One thing about subscriptions, if they are reasonable, like the Nations, I'm more likely to buy on a whim.
 
Ermm.. it does keep offline content no problem. I'm using it as we speak

I know HTML5 includes a locally cached database (SQLite up to 10MB or something) but I'm wondering how you access the FT content when you are offline? Do you just enter the same old http:// uri or is there some other trick to it?
 
Good luck finding someone that makes advert for you for free.
Are you really having a business and don't know how economy works?



Thank you for going out of your way to be rude and obnoxious!

Actually, I do not expect anything to be done or given to me for me for free in life and I never have!

Secondly, I would build my own app because I can never find anyone that actually does what they claim they can do. My standards are very high and every time I employ someone to do a job for me they either completely fall short on what they say can do or are excellent at what they do and I end up playing tail chase with them to get the job done, so in the end, each and every time, I wished I had of just done it myself to begin with!

I command a good wage for my work and I have absolutely no problems paying well for quality workmanship done for me because I myself expect to get paid well for my education level and skill ability.

I know full well about advertising there buddy, I spend $10,0000.00 a year just on my Yellow Pages ad that I designed and am on the front page of GOOGLE , BING & YAHOO for anything Computer Repair Related in Wilmington NC and surrounding cities via compliments of my SEO Skills and none of that is a attributed to single purchased back link, it is all strictly from organic S.E.O;)
 
So by using itunes, FT loses 30%. The App store would need to boost the amount of purchases by 1/3 for FT to break even. Counting the cost of maintaining a server, download management, customers who leave beacause its "too hard" to download, decreased visibility, etc etc (because Apple DOES give you something for that 30%), I would guess (completely guess since I don't do this for a living) Apple would maybe really only have to boost your business by a 25% or maybe even 20% or 15%.

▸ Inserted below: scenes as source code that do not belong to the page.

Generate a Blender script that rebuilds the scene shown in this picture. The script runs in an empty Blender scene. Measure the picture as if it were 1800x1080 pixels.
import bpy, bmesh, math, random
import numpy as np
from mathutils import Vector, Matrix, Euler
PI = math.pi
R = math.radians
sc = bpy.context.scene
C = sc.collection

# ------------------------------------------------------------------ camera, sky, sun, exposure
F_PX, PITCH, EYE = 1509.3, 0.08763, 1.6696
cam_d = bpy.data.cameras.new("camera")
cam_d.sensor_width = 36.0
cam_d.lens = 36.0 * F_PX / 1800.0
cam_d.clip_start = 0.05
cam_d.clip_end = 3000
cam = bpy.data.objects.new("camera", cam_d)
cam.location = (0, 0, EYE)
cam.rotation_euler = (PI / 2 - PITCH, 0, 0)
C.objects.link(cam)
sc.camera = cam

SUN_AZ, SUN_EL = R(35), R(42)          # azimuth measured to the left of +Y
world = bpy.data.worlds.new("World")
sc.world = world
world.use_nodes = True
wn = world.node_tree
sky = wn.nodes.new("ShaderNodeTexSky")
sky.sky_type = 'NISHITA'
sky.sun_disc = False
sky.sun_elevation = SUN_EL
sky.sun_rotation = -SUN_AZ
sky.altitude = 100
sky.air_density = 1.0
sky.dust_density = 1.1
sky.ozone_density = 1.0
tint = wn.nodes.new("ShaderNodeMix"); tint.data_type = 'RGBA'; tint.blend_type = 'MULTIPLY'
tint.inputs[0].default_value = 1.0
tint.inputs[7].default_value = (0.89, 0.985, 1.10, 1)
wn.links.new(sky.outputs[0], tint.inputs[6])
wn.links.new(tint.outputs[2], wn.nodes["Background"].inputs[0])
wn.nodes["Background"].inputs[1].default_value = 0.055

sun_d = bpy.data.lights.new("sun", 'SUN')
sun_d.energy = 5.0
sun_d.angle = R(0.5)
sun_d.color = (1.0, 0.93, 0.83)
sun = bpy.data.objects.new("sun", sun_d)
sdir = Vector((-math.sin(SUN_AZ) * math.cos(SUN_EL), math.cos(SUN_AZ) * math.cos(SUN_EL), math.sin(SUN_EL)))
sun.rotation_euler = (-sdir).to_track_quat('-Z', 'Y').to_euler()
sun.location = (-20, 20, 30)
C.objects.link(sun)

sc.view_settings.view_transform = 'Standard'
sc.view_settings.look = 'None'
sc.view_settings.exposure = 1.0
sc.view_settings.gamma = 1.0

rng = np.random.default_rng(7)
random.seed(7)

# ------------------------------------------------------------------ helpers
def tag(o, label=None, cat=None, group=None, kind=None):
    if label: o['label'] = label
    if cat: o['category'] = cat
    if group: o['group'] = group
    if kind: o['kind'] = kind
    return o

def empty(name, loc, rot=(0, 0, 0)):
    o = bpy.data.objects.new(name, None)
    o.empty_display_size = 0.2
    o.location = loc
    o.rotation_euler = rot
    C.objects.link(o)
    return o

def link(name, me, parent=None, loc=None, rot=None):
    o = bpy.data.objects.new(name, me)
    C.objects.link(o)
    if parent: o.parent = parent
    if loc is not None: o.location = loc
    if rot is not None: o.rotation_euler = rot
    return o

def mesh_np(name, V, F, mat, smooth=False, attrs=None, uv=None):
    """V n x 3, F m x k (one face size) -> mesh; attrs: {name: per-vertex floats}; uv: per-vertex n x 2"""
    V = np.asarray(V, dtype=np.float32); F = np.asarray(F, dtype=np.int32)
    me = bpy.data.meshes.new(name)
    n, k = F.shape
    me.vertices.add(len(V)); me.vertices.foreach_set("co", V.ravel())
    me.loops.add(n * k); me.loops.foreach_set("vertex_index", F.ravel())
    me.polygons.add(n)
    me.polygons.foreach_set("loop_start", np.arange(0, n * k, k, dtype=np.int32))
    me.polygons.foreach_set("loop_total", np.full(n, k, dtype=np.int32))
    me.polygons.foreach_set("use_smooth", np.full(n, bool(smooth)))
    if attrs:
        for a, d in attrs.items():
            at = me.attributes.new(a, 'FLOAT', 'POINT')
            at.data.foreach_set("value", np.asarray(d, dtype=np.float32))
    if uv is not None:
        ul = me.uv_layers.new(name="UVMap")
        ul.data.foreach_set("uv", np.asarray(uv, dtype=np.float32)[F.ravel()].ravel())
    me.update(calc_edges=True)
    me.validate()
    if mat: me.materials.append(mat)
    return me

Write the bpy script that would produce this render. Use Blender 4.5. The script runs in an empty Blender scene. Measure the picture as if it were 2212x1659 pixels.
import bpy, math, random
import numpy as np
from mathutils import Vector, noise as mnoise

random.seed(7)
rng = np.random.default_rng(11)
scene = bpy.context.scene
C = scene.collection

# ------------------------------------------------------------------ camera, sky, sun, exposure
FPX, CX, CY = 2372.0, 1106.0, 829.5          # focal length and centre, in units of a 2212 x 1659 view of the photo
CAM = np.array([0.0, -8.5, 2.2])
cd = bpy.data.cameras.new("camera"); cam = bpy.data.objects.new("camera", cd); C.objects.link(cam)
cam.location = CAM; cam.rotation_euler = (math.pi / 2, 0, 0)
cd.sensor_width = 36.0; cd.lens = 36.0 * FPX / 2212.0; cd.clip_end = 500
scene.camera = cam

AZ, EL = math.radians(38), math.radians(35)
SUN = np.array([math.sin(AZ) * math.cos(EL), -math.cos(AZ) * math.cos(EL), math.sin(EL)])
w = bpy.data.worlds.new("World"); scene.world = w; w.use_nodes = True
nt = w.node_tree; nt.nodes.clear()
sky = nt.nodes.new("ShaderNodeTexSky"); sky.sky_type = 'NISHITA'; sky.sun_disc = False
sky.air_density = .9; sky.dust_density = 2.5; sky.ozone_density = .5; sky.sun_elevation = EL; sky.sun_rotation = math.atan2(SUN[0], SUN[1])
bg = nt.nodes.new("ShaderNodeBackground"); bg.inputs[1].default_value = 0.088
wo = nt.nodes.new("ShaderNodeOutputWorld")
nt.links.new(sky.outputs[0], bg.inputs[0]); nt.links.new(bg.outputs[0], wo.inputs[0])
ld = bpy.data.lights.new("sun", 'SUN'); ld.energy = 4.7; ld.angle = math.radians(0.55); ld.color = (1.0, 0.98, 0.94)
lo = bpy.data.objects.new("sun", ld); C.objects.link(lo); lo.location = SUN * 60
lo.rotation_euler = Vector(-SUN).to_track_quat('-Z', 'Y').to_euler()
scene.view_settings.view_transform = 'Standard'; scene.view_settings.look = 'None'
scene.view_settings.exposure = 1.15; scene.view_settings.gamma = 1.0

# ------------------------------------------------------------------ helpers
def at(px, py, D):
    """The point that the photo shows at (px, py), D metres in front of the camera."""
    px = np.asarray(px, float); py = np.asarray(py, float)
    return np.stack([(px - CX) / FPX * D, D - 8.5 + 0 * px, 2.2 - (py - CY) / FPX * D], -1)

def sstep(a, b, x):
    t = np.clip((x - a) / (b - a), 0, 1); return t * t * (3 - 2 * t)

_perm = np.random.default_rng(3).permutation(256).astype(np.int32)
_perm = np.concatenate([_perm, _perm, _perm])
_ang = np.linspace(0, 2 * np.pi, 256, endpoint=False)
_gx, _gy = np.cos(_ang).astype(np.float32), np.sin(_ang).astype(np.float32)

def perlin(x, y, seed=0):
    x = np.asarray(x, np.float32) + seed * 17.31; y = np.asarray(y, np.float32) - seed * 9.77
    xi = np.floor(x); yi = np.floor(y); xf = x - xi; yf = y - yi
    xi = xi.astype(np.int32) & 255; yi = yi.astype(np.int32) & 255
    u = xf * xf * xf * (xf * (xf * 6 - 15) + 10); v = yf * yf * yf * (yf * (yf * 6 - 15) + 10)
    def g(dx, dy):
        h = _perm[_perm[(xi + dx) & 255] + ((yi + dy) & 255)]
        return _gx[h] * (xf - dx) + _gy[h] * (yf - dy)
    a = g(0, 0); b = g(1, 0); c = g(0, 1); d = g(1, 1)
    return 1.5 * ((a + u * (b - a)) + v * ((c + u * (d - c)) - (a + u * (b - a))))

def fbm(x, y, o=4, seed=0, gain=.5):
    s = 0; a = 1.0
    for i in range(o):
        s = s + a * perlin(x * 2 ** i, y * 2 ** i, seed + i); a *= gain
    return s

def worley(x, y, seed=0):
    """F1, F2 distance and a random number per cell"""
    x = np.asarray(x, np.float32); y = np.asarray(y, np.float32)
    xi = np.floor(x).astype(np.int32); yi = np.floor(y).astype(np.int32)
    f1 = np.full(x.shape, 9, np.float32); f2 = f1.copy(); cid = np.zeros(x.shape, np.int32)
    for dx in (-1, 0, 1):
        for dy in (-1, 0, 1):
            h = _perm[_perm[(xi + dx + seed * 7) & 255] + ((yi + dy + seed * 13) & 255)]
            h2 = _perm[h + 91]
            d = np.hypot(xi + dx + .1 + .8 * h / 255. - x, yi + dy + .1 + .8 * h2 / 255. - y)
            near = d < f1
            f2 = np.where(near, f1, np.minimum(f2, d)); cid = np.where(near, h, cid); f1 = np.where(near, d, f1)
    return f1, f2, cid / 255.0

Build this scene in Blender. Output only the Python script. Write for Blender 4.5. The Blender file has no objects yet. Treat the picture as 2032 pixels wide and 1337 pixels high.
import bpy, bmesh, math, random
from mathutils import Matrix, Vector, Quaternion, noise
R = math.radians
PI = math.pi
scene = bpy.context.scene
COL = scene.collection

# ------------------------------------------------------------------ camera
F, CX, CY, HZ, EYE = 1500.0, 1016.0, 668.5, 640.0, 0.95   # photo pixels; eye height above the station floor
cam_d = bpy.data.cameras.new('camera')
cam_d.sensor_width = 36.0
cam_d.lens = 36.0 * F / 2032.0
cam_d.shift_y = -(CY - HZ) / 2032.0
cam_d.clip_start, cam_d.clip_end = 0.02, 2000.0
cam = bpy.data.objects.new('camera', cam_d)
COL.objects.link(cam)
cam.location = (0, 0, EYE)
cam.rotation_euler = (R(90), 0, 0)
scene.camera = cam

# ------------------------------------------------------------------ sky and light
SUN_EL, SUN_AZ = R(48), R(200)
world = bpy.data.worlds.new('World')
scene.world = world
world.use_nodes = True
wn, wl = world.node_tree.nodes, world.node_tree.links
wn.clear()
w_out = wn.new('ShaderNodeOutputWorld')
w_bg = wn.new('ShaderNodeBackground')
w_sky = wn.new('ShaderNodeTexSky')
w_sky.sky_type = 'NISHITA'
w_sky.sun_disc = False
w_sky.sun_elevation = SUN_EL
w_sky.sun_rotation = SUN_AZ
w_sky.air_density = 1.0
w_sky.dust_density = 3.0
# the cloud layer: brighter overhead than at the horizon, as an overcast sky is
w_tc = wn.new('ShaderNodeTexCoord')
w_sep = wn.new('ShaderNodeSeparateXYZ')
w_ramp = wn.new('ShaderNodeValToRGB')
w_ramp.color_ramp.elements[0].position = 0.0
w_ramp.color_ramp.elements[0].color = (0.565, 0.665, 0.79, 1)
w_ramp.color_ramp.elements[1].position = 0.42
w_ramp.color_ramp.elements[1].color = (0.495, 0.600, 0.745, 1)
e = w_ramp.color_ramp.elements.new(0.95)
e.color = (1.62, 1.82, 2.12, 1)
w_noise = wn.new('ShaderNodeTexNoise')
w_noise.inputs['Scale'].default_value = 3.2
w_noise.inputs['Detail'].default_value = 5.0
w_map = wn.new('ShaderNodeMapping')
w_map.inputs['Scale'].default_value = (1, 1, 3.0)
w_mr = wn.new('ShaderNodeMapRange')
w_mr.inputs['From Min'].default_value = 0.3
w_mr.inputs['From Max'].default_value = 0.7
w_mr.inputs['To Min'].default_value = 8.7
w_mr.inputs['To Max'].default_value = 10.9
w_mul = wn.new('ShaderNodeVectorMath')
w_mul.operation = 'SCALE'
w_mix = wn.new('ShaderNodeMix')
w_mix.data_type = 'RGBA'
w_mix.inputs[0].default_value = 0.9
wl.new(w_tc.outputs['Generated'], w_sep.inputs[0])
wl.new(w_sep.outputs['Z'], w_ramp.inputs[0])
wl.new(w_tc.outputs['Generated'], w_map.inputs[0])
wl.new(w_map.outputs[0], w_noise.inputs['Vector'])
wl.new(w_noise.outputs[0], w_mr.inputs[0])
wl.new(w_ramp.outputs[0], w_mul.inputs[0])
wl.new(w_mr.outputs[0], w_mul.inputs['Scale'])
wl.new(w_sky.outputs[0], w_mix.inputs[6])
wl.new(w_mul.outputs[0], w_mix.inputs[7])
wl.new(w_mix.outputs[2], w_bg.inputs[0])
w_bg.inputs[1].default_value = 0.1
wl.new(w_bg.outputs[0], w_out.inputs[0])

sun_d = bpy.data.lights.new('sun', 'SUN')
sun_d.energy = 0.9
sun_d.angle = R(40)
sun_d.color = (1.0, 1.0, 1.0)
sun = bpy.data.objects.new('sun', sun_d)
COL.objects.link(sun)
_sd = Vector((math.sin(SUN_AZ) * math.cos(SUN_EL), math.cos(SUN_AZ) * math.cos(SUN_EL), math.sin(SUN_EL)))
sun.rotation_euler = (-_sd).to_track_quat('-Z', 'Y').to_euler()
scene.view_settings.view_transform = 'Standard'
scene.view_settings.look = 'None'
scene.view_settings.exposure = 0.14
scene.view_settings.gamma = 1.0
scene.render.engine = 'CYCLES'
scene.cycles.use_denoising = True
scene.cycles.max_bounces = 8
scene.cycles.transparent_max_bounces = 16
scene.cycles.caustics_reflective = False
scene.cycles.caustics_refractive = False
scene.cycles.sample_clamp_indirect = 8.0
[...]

Personally I think the App store would boost apps by at least enough to make it worth it, but maybe not. I'd love to have nerdy number talk from both sides...I have no idea about how cost of running a download service, HTML 5 website, transaction processing, customer service for said downloads, server space and all that junk compares to profit

It's not even that. Apple gets 30% of subscriptions CREATED through iTunes. FT loses NOTHING on current subscribers!
 
I too think this is awesome news. Apple is getting far too greedy. I look at it this way. Right now those selling apps are "sharing" 30% with Apple. Slowly, this 30% will be built into the price of a given application (if we continue down this path). In the end, the end user gets screwed. Companies aren't going to "lose" 30% of their revenue, they're going to eventually pass it on. I refuse to allow Apple to elbow their way in as just another middle man. I'm happy paying for an app that does something useful... Turning web pages into stand alone apps IMHO is going backwards, not forwards.